The world’s tallest waterfall tumbles over 2,600 feet down the side of a tabletop mountain in Canaima National Park, Venezuela . . . then keeps going, down cascades and rapids and another uninterrupted plunge, for a total height of over 3,200 feet. It’s a breathtaking spectacle amid a primeval landscape that seems to have been carved out by giants. Mind you, Angel Falls has nothing on Victoria Falls in southern Africa when it comes to being the world’s largest - based on width and height combined. But the sight of the falls thundering down past misty clouds is nonetheless simply spectacular.

#2: The Great Barrier Reef


The world’s biggest structure of living organisms is visible from space, extending over 1,400 miles from tip to tip, and covering an area of around 133,000 square miles.
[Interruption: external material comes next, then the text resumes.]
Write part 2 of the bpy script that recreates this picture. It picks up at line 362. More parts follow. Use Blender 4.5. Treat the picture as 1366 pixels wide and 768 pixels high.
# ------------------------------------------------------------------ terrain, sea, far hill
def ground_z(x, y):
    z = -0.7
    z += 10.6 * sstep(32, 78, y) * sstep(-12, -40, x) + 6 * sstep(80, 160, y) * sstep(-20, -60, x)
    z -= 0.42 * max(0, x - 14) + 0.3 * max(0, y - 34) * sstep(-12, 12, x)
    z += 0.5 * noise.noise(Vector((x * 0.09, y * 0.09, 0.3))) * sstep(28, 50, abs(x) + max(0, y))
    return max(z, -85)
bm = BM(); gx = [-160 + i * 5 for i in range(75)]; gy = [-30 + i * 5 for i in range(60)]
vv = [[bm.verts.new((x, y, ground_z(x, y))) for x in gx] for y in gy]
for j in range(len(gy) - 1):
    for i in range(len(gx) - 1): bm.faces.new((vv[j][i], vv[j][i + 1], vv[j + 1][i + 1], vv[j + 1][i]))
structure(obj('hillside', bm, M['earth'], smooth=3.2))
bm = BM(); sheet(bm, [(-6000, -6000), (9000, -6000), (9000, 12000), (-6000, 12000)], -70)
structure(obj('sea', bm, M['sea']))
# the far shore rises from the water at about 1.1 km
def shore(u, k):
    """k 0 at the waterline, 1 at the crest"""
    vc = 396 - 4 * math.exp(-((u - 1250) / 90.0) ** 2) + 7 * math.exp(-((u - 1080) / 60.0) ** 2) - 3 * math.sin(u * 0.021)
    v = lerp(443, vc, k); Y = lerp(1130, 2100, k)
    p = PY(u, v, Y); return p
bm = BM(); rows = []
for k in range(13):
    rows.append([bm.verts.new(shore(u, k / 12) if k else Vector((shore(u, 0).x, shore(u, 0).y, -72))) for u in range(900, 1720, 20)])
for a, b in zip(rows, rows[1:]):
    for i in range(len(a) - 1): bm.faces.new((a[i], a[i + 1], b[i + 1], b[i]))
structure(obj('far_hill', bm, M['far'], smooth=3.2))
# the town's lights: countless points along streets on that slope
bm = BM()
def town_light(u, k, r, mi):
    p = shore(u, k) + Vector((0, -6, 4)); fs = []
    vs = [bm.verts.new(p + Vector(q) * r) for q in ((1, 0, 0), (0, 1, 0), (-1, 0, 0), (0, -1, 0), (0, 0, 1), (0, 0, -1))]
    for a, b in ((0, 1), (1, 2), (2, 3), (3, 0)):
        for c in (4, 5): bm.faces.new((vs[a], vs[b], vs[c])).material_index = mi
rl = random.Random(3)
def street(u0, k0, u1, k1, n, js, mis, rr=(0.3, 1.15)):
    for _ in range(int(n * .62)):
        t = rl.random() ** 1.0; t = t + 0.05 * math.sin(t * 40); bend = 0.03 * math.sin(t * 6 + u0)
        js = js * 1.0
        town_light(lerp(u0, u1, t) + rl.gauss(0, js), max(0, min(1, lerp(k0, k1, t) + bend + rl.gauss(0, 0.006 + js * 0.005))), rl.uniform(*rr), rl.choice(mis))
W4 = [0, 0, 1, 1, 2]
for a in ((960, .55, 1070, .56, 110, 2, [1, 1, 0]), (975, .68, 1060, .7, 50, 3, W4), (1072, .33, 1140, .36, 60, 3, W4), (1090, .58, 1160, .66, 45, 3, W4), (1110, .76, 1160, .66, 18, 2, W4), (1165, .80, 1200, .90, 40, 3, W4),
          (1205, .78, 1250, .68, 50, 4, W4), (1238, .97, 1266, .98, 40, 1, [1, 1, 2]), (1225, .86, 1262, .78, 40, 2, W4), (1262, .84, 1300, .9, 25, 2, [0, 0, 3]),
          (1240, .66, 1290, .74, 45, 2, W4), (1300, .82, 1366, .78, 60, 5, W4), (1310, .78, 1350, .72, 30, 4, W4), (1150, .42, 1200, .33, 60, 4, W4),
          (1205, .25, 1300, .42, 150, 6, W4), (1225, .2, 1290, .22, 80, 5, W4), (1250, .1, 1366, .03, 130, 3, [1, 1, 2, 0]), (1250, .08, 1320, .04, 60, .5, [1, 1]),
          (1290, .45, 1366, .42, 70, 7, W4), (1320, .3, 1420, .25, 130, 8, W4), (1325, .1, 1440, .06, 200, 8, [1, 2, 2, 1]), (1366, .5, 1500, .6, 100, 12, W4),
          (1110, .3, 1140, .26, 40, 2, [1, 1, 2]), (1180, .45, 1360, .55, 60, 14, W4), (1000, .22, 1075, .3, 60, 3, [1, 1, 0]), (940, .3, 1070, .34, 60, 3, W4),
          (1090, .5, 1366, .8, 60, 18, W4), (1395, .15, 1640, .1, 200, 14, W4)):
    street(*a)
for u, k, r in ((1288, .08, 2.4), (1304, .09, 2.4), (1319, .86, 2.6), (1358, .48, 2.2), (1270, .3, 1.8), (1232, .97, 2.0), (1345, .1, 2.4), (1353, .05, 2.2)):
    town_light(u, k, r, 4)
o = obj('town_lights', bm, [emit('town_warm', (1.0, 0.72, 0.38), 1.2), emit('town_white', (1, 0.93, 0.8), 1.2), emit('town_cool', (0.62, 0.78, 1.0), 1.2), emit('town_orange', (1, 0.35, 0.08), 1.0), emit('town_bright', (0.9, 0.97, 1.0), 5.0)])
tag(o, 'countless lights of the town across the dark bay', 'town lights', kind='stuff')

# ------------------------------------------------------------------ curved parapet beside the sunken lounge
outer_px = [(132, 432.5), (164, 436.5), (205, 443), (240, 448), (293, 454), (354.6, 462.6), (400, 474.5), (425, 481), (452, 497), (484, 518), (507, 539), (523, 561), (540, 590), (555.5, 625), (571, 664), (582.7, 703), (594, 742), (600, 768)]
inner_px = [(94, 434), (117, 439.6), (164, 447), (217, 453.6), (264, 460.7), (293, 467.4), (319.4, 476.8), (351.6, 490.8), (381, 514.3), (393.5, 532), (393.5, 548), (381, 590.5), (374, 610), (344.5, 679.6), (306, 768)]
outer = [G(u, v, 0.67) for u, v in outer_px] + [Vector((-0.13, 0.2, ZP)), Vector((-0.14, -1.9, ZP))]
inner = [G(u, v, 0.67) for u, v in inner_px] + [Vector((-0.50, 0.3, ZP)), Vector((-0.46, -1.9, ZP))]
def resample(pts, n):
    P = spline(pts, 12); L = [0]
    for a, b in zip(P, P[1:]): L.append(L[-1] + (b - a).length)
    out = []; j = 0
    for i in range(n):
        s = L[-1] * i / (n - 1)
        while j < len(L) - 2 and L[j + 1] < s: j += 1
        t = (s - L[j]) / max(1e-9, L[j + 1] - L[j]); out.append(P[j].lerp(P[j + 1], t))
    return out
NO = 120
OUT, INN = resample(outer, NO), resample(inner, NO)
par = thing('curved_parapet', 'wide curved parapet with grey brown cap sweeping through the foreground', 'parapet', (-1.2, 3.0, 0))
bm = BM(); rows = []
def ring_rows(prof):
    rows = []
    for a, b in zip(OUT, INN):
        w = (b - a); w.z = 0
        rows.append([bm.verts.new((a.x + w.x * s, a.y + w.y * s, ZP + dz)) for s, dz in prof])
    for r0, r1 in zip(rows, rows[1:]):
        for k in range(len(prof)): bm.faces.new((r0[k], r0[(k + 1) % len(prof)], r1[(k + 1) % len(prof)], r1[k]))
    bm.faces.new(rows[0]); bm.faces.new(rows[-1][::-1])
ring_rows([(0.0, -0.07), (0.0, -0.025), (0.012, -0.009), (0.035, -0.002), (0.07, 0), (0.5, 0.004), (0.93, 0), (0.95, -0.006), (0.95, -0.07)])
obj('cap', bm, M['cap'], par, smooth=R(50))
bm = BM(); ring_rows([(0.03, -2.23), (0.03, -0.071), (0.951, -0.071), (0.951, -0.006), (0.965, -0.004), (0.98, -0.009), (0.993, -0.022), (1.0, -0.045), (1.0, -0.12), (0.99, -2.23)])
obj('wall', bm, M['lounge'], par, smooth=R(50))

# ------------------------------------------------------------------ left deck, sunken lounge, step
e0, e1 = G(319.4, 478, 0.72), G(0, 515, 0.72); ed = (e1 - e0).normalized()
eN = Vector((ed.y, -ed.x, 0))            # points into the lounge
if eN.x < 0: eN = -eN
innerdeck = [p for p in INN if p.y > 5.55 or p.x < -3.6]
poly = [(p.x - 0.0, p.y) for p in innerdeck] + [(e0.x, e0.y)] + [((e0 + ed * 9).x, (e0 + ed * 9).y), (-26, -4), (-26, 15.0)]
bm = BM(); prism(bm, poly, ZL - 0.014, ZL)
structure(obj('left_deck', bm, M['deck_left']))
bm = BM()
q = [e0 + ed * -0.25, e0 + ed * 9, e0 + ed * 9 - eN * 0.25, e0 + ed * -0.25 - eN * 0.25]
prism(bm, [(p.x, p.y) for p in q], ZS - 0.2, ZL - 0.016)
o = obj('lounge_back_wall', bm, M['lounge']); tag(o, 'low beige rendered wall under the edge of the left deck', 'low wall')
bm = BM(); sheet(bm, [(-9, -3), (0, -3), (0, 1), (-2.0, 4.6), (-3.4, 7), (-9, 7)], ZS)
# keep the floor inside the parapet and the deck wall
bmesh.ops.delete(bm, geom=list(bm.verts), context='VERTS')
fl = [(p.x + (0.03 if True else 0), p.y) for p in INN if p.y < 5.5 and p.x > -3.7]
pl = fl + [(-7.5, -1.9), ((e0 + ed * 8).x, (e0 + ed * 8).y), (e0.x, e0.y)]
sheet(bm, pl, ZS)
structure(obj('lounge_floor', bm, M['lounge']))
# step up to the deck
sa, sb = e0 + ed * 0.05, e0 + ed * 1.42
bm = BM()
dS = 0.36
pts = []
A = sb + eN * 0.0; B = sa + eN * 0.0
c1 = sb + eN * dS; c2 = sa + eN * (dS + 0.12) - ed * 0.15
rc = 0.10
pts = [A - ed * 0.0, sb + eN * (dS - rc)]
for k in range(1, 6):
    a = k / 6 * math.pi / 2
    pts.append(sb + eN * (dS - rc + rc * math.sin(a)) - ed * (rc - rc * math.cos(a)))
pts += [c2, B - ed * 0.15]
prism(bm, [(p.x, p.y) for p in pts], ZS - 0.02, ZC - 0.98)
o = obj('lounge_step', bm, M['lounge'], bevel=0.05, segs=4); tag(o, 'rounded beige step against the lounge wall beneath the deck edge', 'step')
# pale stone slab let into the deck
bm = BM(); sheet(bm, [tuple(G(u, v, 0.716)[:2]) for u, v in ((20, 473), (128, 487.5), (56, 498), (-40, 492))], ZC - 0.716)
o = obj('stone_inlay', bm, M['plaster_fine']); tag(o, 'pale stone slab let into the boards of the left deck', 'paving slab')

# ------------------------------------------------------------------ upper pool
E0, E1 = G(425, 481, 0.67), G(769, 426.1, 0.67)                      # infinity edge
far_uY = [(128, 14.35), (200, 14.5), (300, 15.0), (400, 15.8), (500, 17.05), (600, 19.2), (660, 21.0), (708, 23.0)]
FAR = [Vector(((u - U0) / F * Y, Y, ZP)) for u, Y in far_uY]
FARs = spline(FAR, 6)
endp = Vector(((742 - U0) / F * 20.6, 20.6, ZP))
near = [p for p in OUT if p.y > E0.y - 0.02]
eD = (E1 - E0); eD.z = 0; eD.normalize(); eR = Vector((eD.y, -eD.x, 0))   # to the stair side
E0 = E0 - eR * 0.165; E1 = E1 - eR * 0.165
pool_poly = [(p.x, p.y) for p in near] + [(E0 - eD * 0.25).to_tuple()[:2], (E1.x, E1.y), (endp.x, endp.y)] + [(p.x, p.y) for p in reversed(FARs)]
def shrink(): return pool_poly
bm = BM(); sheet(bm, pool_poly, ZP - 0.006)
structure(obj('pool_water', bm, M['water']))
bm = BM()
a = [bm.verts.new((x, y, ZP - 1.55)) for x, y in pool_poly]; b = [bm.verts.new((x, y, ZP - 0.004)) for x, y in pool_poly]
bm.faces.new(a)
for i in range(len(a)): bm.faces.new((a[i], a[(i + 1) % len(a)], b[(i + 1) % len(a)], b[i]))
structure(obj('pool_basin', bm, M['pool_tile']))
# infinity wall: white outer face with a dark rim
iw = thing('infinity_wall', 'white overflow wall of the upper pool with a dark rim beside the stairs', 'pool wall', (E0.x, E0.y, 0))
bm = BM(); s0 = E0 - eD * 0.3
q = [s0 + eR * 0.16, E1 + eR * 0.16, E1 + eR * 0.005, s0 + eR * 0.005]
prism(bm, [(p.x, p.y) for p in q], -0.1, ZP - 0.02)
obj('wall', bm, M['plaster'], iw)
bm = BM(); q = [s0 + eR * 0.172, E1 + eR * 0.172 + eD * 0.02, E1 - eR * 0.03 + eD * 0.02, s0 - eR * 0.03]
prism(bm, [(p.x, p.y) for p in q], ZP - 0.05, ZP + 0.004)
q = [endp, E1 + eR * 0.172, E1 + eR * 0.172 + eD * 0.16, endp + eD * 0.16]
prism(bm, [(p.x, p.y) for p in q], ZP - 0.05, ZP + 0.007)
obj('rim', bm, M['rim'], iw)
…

Composed of almost 3,000 reefs, the Great Barrier Reef off Australia’s northeast coast supports 1,500 species of fish and 2,195 plant species. Sadly, it might not be around forever, thanks to climate change; coral bleaching due to warmer sea temperatures is killing off the reef. But for now, it’s one of the most popular tourist destinations in the world - and it’s not hard to see why.

#1: The Great Migration

Tanzania and Kenya

This wonder is alive. For these wildebeest, the grass really is greener on the other side. Each year, 1.5 million wildebeest rub shoulders with half a million gazelle and a quarter of a million zebras in the Great Migration, chasing the rain from south to north in the Serengeti, and all the way back again. It’s the largest terrestrial animal migration in the world, as millions of bold herbivores brave ravenous lions, hyenas, and crocodiles to bring themselves and their little ones to a better place. You’ll never see anything else like it. It’s the circle of life, and nature at its most perilous and magnificent.